*STATED TASK*:
Keep to the lines between the one holding "Write the bpy" and the one holding "COL = scene.collection", inclusive, and write them out exactly.

○ ○ ○ ○ ○ ○ ○

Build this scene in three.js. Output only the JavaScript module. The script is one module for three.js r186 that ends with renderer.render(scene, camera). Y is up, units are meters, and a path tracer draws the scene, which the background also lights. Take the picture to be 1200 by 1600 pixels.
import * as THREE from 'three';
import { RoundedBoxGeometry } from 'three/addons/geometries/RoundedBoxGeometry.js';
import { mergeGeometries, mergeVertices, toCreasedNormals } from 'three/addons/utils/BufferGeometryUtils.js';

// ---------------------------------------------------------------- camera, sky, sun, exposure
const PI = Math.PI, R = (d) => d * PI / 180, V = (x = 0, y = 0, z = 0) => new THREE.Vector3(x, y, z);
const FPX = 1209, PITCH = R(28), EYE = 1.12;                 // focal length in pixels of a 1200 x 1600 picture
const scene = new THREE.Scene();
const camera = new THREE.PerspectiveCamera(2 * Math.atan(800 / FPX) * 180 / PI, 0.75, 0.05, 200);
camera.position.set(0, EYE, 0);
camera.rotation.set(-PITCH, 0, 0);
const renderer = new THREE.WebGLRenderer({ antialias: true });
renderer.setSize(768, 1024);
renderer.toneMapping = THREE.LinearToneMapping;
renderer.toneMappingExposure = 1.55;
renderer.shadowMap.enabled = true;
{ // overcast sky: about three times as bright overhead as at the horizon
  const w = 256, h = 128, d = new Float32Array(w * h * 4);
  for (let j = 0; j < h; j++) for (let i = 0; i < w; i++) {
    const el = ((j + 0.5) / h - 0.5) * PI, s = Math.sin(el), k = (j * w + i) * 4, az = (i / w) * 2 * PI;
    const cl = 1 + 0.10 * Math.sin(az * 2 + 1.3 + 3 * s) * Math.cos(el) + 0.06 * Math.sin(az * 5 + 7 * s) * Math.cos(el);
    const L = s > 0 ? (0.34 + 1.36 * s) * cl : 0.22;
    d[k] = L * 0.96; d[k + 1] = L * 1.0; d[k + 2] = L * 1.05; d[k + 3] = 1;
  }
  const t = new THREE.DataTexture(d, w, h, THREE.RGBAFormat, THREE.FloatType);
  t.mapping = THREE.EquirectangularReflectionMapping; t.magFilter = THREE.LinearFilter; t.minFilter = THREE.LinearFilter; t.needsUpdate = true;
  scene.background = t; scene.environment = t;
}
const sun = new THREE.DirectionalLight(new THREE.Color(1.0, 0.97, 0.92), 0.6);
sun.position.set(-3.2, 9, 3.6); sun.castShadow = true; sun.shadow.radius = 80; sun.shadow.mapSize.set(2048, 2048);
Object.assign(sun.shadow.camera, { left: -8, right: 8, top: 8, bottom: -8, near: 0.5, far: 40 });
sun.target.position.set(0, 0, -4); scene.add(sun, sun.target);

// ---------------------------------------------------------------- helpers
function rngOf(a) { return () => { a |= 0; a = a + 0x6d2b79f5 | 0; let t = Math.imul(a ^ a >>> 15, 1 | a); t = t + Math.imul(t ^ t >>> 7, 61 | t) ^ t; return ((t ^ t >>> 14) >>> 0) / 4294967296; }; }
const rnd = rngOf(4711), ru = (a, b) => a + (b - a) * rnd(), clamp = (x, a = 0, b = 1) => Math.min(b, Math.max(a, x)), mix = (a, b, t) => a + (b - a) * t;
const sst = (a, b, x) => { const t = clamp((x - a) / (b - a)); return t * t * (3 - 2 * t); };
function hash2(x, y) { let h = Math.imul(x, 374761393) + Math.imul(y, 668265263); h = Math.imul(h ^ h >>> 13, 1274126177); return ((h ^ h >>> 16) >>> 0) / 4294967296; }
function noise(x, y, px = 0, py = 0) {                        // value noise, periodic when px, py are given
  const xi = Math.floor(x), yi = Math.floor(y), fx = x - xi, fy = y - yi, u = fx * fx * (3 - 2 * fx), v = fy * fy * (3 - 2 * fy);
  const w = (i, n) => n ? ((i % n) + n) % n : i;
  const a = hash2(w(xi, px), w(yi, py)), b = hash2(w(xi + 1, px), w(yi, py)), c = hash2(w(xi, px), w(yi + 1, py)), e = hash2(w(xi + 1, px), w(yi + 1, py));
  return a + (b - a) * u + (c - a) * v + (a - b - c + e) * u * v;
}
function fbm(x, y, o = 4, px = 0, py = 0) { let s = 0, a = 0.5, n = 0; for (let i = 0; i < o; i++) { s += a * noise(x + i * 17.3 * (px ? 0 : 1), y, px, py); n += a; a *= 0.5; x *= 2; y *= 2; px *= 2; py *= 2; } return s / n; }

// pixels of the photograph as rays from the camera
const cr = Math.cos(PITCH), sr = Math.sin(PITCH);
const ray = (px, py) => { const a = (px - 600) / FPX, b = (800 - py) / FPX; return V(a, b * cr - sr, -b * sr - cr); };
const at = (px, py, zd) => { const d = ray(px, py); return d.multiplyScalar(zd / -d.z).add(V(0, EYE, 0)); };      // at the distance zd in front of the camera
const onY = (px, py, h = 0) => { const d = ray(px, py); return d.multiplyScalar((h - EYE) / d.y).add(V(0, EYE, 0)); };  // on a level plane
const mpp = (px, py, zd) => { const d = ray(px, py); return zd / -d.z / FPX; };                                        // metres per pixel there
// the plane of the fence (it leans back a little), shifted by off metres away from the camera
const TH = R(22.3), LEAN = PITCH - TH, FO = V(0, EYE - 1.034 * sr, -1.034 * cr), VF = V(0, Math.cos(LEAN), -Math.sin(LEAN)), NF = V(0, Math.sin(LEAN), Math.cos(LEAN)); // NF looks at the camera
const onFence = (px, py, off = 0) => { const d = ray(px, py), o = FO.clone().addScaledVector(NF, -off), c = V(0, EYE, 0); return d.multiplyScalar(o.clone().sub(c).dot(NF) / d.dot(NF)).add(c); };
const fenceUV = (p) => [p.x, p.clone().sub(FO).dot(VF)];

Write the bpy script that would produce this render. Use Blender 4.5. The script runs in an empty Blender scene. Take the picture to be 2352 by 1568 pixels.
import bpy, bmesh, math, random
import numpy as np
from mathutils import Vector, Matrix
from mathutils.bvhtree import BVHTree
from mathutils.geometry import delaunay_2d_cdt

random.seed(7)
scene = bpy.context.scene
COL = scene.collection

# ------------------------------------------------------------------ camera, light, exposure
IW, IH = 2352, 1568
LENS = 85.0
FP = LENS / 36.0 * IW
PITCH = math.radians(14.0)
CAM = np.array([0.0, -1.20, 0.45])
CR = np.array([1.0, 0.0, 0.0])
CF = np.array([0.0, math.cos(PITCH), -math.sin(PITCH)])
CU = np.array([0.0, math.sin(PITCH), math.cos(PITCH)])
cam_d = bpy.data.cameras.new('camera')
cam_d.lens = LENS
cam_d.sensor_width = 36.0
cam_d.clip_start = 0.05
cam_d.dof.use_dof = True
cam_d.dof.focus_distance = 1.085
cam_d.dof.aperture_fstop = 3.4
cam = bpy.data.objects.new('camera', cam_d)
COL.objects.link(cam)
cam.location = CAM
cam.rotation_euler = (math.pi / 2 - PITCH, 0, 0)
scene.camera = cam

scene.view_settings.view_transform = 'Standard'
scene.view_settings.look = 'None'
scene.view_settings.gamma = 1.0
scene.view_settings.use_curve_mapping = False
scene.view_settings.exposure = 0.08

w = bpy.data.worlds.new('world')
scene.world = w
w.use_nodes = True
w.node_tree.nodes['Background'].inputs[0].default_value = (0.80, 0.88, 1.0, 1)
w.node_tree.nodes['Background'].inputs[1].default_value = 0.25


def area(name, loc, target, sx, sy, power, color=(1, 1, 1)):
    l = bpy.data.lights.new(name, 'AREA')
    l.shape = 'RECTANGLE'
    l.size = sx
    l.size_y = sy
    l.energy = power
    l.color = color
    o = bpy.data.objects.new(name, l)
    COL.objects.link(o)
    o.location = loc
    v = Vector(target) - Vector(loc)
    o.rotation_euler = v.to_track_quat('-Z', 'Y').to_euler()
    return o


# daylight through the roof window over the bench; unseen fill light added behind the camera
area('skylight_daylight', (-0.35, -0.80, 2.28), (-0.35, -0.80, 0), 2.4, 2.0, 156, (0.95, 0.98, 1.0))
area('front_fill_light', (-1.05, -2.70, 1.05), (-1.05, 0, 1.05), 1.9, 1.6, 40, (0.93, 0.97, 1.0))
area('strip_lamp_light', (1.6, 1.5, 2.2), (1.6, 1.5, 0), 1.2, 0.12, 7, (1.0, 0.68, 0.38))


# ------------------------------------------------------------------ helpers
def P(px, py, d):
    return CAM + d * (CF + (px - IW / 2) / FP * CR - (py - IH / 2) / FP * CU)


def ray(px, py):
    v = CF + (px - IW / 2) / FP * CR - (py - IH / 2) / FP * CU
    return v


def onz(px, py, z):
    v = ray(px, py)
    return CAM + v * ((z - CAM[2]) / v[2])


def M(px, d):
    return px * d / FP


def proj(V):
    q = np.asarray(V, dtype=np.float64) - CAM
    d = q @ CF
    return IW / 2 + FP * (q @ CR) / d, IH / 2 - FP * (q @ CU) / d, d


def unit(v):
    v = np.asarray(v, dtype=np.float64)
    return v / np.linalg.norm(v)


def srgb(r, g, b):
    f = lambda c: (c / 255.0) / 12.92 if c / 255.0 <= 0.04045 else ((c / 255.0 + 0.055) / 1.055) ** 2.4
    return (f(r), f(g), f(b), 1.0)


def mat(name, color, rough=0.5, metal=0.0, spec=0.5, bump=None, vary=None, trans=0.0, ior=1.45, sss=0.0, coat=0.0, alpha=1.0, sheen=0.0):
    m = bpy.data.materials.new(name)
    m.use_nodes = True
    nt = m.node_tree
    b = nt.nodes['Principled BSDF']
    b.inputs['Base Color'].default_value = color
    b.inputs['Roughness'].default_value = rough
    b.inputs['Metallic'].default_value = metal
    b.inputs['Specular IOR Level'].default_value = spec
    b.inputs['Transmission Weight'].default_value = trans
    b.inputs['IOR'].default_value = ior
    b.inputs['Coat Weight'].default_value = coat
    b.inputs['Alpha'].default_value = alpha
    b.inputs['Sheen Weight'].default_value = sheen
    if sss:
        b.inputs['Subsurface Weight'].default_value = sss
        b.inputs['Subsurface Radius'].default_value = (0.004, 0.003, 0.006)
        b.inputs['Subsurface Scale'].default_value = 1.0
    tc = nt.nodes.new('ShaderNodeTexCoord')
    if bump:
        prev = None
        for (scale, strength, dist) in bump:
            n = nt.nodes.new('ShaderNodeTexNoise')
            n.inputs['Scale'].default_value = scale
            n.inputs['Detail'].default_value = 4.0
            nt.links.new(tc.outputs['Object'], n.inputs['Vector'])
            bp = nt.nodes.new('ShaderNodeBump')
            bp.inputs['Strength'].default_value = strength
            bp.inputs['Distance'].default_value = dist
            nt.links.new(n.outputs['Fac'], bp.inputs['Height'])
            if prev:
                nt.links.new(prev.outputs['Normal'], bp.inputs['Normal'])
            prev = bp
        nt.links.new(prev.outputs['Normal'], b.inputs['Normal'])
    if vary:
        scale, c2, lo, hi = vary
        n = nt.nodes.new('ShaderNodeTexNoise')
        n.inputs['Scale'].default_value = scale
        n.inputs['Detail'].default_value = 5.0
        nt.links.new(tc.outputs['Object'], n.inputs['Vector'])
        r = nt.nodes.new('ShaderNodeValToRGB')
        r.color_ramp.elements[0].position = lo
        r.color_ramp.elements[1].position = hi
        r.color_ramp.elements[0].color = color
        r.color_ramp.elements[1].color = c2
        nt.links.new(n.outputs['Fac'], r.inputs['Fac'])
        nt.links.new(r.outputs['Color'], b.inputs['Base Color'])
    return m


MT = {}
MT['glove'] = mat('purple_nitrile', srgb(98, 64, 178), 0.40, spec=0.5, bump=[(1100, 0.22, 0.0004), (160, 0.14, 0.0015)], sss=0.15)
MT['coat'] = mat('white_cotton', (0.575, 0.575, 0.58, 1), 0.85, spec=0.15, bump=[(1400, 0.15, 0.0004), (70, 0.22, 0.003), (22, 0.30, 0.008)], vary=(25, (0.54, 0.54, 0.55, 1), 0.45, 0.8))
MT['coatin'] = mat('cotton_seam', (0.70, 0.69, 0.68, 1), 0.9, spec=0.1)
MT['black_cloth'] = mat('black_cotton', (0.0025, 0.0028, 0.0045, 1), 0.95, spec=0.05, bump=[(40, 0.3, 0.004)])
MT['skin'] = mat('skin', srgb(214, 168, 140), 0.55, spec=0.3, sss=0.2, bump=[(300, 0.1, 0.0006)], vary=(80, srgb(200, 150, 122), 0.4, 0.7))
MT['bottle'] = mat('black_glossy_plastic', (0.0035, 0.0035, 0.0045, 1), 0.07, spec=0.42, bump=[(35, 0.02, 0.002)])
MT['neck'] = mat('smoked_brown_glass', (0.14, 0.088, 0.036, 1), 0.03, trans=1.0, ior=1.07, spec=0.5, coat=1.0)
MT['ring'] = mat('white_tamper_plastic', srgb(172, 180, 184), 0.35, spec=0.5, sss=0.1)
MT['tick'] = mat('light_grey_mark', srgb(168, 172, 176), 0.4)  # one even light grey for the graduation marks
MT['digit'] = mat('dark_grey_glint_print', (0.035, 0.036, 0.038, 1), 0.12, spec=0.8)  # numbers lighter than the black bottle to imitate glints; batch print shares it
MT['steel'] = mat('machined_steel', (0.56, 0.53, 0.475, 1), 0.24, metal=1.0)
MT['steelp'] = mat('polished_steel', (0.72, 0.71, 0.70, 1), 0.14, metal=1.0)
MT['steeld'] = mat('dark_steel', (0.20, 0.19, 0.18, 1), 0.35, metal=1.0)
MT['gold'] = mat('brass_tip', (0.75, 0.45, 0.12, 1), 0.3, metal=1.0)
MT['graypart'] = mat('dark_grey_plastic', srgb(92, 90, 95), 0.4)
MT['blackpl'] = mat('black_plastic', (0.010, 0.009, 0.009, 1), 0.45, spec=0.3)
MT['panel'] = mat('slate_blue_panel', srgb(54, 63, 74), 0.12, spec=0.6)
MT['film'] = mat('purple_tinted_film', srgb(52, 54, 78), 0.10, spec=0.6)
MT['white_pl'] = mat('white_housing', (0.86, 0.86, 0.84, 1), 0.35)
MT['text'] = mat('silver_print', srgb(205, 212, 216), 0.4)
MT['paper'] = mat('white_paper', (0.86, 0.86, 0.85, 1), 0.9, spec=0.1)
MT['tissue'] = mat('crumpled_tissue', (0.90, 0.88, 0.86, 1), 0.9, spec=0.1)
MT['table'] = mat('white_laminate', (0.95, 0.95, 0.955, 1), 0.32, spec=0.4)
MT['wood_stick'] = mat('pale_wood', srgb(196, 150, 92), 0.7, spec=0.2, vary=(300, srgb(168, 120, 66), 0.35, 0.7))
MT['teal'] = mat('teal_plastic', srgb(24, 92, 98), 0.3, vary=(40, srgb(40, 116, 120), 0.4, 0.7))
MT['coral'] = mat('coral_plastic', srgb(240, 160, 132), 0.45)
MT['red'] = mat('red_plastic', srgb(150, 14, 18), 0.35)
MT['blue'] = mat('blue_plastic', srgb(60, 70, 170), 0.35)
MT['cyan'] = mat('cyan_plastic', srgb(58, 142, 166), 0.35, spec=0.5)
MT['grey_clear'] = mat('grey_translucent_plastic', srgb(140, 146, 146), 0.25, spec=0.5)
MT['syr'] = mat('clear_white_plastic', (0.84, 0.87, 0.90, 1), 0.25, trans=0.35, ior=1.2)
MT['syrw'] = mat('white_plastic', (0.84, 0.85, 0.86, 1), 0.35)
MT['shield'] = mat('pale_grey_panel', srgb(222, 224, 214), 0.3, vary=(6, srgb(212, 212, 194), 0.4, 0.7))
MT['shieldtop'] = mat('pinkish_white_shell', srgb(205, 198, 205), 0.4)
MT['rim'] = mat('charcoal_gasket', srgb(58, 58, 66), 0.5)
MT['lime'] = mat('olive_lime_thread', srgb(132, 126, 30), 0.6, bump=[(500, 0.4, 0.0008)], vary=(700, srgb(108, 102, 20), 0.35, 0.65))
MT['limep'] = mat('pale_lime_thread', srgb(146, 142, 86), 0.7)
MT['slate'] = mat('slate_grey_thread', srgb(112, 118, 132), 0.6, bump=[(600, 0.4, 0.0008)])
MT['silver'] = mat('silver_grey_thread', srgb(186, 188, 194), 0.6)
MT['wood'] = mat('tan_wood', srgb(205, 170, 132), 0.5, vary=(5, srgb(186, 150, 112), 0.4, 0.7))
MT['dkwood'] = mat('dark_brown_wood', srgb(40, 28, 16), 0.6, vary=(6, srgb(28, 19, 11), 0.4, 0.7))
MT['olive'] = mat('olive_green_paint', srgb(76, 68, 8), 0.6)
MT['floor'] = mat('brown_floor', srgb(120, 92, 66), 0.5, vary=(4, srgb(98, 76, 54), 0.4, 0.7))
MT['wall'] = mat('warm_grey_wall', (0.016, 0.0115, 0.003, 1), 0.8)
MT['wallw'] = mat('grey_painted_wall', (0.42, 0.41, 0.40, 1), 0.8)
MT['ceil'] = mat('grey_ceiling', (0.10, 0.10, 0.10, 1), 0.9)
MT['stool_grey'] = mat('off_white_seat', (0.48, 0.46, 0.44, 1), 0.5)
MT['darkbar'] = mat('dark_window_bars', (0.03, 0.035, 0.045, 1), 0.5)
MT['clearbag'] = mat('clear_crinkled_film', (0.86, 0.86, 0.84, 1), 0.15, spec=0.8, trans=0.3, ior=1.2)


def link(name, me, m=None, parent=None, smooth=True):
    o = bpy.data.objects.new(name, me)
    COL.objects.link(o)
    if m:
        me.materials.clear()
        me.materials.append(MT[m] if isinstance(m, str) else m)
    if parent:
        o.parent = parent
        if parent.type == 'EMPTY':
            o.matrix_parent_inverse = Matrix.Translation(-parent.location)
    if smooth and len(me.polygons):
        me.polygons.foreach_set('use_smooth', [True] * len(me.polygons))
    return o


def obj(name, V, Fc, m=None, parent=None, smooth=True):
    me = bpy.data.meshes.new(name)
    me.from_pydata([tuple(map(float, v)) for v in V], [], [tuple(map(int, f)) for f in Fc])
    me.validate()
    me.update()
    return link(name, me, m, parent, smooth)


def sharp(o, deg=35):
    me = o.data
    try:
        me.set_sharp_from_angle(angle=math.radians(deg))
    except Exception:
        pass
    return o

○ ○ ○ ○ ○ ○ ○

*FINAL RESULT*:
Write the bpy script that would produce this render. Use Blender 4.5. The script runs in an empty Blender scene. Take the picture to be 2352 by 1568 pixels.
import bpy, bmesh, math, random
import numpy as np
from mathutils import Vector, Matrix
from mathutils.bvhtree import BVHTree
from mathutils.geometry import delaunay_2d_cdt

random.seed(7)
scene = bpy.context.scene
COL = scene.collection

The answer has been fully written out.